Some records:

■ ■ ■ ■

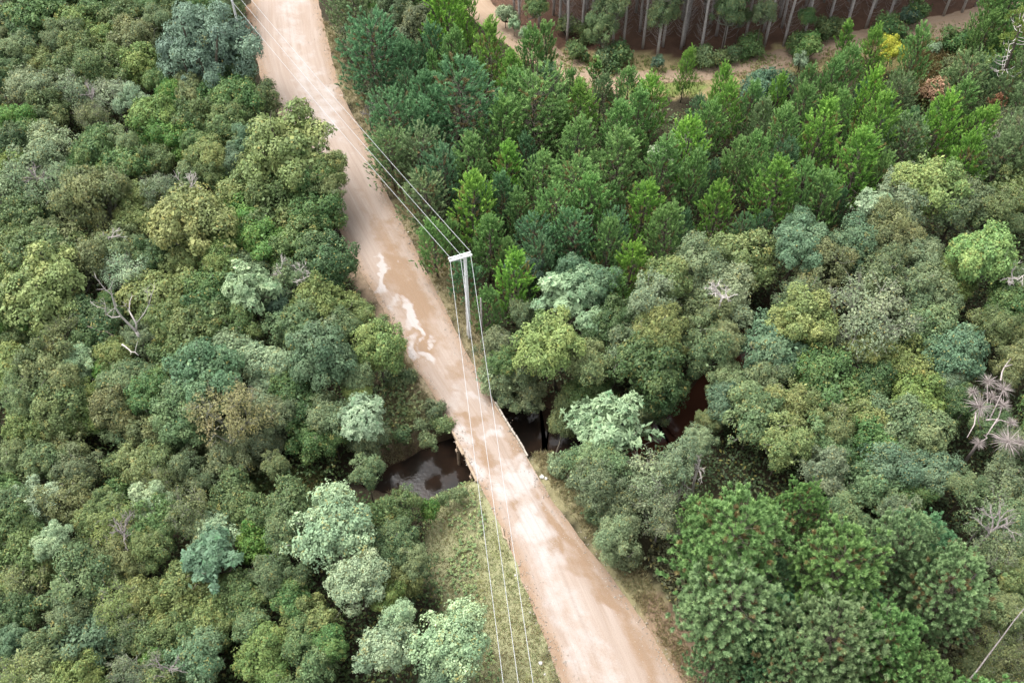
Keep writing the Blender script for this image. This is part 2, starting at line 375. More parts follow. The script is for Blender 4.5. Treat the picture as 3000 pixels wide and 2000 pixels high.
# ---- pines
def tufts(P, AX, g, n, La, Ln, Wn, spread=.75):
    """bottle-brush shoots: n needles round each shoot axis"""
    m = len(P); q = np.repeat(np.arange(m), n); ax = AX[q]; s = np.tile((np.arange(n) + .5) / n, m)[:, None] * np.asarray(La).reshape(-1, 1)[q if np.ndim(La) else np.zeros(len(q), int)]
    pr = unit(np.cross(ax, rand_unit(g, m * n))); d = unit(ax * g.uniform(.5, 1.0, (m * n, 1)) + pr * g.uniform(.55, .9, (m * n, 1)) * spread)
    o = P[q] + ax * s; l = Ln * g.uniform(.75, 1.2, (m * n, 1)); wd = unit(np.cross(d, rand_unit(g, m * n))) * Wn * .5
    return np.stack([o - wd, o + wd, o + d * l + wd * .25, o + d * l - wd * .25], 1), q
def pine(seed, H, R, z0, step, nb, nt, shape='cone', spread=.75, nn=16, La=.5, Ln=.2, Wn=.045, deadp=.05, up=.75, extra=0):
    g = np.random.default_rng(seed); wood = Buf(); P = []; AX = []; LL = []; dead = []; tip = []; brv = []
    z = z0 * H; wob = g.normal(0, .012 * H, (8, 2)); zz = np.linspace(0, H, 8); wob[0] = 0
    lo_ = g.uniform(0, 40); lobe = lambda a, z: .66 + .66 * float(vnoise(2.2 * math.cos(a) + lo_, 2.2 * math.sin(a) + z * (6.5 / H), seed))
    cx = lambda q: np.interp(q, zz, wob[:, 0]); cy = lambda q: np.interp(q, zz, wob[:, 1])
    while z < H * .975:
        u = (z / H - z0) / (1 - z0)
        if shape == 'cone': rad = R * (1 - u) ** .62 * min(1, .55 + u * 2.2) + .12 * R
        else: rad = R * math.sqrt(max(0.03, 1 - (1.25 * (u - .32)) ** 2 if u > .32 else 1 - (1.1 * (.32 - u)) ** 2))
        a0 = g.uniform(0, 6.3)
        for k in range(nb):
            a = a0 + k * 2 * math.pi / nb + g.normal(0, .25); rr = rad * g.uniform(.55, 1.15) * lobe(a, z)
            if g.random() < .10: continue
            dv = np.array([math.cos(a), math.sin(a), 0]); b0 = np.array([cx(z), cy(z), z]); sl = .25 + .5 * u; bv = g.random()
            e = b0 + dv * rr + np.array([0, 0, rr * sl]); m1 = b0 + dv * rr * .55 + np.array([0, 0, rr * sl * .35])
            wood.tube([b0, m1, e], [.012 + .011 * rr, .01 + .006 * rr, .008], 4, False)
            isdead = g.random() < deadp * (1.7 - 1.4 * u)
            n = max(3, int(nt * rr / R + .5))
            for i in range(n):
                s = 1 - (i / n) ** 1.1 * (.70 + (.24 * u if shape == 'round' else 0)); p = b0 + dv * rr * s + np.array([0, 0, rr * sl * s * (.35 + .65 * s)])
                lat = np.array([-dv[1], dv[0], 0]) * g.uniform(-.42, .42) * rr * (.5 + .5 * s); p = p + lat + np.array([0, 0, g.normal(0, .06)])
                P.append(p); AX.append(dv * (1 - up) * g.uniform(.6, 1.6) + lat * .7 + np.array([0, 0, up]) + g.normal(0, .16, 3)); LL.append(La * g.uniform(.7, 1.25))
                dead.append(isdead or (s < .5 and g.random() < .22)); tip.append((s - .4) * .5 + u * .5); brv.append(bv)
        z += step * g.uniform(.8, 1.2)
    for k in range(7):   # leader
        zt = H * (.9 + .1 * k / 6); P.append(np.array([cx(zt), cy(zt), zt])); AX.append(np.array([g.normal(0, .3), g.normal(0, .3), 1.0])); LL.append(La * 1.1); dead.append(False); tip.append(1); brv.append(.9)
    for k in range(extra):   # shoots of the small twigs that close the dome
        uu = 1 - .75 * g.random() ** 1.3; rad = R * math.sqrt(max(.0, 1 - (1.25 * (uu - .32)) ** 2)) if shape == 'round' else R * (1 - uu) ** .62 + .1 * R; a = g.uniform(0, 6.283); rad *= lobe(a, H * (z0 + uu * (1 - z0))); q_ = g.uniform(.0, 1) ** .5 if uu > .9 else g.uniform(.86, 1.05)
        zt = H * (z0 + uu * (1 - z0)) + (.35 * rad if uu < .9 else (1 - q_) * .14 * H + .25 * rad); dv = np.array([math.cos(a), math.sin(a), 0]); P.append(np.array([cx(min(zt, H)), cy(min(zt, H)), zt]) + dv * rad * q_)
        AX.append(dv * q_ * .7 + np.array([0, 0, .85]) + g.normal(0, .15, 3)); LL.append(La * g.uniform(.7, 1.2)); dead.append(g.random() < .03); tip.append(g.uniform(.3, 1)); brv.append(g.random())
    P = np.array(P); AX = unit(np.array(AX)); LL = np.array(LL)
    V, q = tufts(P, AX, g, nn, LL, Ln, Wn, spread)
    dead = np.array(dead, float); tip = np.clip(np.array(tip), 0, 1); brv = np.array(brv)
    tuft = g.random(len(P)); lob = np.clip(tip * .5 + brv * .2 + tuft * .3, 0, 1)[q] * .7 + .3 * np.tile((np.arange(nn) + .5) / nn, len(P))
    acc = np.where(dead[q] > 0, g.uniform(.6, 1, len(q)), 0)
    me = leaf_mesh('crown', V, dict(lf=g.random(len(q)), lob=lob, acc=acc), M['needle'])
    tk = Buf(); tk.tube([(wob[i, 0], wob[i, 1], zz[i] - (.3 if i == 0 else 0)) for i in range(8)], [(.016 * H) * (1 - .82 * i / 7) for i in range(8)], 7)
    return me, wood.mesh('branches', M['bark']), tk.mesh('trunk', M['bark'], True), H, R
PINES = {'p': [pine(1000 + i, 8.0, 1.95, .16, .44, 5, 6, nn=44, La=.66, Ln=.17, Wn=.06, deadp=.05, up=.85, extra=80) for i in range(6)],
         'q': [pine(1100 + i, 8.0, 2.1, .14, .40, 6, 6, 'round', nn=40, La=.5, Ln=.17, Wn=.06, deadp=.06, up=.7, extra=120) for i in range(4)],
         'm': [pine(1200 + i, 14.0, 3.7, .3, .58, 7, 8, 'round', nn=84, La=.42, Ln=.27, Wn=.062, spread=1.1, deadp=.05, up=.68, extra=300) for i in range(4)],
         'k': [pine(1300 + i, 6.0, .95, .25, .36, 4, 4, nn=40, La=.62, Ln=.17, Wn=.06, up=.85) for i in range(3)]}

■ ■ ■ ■

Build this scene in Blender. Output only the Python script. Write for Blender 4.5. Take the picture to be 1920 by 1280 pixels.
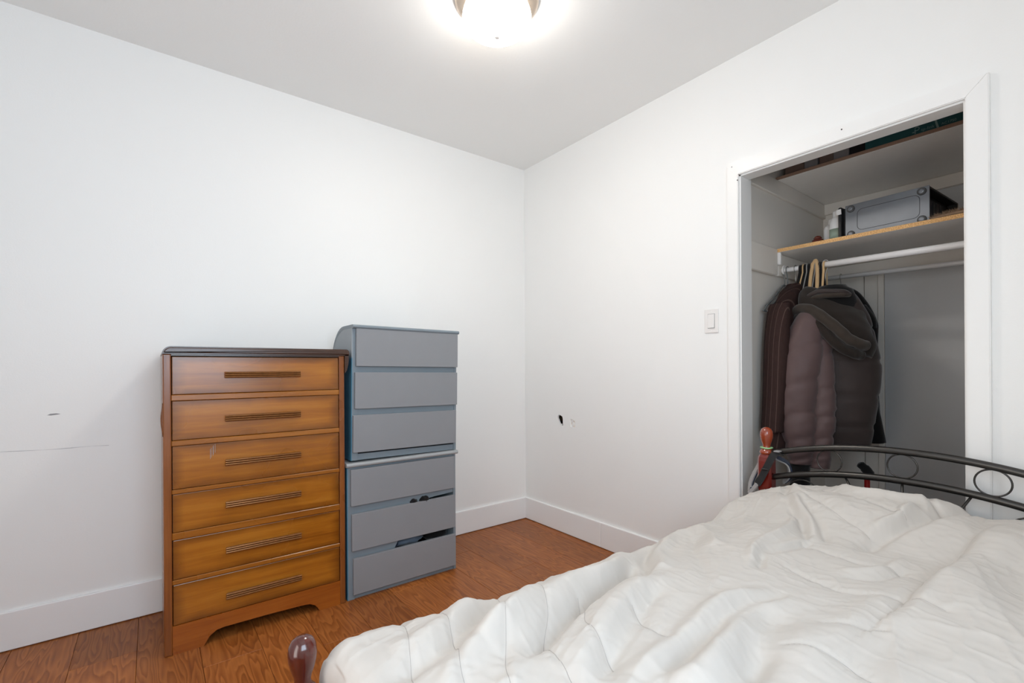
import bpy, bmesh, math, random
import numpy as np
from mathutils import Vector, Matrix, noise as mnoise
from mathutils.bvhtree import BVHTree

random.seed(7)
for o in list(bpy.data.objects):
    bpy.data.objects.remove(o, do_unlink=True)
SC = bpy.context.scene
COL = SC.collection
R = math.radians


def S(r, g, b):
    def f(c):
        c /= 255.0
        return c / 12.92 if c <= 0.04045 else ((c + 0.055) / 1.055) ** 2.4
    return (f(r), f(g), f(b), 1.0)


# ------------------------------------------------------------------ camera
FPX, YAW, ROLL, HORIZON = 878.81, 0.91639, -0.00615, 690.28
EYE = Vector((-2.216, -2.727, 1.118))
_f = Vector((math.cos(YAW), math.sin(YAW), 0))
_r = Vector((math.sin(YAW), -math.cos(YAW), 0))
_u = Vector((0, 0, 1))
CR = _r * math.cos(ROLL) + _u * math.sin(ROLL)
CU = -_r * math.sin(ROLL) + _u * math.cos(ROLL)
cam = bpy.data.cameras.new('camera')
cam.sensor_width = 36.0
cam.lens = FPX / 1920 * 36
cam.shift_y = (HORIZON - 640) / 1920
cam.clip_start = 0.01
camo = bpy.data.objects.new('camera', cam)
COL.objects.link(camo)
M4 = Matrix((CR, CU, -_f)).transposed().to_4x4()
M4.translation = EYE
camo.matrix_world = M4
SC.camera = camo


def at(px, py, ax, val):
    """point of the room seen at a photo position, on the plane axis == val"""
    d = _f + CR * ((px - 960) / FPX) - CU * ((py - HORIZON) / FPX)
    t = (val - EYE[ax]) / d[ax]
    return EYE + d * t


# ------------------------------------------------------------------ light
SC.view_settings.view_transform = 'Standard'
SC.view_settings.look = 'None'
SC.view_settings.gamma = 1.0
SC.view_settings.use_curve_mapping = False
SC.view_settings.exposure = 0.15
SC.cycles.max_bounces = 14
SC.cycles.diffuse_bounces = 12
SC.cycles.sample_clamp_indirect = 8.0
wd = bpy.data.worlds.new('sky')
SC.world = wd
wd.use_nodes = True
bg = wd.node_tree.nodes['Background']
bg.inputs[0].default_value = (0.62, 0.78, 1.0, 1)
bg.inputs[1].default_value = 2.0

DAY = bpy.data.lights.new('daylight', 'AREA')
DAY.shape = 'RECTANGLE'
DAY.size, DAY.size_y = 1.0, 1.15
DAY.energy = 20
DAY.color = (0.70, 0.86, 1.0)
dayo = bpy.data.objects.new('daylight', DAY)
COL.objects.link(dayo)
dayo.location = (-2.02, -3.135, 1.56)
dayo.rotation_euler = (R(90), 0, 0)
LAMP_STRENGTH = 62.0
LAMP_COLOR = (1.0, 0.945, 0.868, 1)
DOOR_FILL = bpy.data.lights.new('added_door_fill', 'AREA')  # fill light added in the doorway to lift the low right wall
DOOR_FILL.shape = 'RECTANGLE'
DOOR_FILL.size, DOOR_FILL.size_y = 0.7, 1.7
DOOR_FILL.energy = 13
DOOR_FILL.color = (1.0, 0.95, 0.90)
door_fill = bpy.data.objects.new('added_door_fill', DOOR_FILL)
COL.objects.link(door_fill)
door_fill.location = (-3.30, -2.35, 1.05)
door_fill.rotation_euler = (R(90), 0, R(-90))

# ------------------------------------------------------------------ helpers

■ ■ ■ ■

- **Stated problem**: Make an exact copy of the lines from the one holding "Build this scene" through the one holding "return (f(r), f(g), f(b), 1.0)", end lines included, without the pictures.

- **Worked answer**:
Build this scene in Blender. Output only the Python script. Write for Blender 4.5. Take the picture to be 1920 by 1280 pixels.
import bpy, bmesh, math, random
import numpy as np
from mathutils import Vector, Matrix, noise as mnoise
from mathutils.bvhtree import BVHTree

random.seed(7)
for o in list(bpy.data.objects):
    bpy.data.objects.remove(o, do_unlink=True)
SC = bpy.context.scene
COL = SC.collection
R = math.radians


def S(r, g, b):
    def f(c):
        c /= 255.0
        return c / 12.92 if c <= 0.04045 else ((c + 0.055) / 1.055) ** 2.4
    return (f(r), f(g), f(b), 1.0)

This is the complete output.